By Peter Gleason

On Saturday Philly-based Comcast won the bidding for the European satellite TV network Sky with a $39 billion bid, about $2 a share higher than Disney, Comcast’s linear rival, which won the competition for 21st Century Fox.

There’s been a lot if hand-wringing in the financial journalism biz, which thinks the $39 billion was too high.

Here’s what the New York Times’ Andrew Ross Sorkin’s take is on how Brian Roberts, the CEO. of Comcast, played the situation:

Mr. Robert’s maneuverings could one day prove to be a case study in tactical deal making. His move to buy most of Fox forced Disney to raise its bid for those assets so much that when it came time to compete for Sky, Disney had a hard time bidding against Comcast without overleveraging itself. Time will tell whether the Sky deal proves successful — but if scored simply on the dark arts of deal making, Mr. Roberts already won.
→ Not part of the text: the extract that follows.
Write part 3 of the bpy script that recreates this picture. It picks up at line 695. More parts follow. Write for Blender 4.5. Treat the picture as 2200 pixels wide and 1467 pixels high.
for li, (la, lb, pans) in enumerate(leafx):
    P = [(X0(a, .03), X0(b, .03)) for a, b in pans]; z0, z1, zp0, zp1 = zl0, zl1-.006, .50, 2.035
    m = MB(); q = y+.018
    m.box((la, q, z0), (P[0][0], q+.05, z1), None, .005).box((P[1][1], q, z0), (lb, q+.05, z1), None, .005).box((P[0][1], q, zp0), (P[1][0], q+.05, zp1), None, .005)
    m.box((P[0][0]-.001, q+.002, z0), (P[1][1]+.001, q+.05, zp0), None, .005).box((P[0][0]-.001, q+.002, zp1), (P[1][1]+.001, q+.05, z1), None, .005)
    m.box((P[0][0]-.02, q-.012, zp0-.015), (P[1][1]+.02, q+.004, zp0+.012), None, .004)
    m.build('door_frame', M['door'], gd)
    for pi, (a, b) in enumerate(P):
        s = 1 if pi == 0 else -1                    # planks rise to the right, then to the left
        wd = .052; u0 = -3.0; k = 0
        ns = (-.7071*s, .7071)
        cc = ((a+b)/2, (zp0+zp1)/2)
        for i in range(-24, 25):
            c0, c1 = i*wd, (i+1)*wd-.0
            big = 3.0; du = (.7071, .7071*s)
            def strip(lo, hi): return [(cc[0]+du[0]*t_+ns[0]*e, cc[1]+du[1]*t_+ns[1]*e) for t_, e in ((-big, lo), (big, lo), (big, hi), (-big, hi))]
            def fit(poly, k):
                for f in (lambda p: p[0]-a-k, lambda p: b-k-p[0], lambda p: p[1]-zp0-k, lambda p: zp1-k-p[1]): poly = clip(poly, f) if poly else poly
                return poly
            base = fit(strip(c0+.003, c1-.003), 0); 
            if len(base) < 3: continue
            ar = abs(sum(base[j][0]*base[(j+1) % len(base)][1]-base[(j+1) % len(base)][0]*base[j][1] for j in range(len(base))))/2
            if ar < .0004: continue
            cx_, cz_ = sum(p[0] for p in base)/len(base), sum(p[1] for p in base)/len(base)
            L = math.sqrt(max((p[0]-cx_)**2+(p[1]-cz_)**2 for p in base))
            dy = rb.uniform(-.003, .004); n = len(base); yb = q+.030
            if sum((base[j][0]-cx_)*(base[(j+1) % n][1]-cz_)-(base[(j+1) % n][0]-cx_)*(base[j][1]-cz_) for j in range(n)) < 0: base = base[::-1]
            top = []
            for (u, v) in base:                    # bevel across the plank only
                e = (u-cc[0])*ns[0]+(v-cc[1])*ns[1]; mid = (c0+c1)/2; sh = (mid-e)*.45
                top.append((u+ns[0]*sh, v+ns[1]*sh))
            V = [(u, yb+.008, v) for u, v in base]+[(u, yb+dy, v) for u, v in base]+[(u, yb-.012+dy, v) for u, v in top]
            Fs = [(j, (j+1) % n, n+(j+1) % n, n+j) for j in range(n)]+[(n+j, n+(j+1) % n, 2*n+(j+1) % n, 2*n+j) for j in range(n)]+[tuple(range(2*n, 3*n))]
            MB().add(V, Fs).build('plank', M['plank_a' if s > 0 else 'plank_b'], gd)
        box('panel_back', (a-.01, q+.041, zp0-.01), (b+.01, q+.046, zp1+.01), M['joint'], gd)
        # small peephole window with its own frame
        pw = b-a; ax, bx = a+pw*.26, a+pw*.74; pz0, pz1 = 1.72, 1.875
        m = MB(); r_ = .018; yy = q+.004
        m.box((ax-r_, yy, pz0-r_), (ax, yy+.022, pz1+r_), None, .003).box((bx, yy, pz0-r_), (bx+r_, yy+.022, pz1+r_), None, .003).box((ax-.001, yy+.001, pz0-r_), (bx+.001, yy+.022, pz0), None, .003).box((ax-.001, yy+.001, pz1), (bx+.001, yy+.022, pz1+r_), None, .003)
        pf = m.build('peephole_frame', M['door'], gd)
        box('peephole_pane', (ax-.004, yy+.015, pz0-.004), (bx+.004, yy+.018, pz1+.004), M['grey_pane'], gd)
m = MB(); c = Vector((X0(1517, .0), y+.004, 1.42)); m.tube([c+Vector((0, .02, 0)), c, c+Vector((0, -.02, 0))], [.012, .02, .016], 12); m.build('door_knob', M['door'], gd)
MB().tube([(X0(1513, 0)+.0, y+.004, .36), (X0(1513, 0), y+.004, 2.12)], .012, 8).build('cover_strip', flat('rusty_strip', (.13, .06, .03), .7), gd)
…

We’ll see whether Disney ends up selling Fox’s stake in Sky to Comcast. That’s likely, or else Disney risks being a minority owner with little influence. There has also been speculation that Comcast could sell its stake in Hulu to Disney as part of a swap, but that makes little sense for now.

Sky owns the rights to televising the English Premier League all over Europe, which provides a synergy for Comcast, whose NBC Universal owns the USA EPL rights.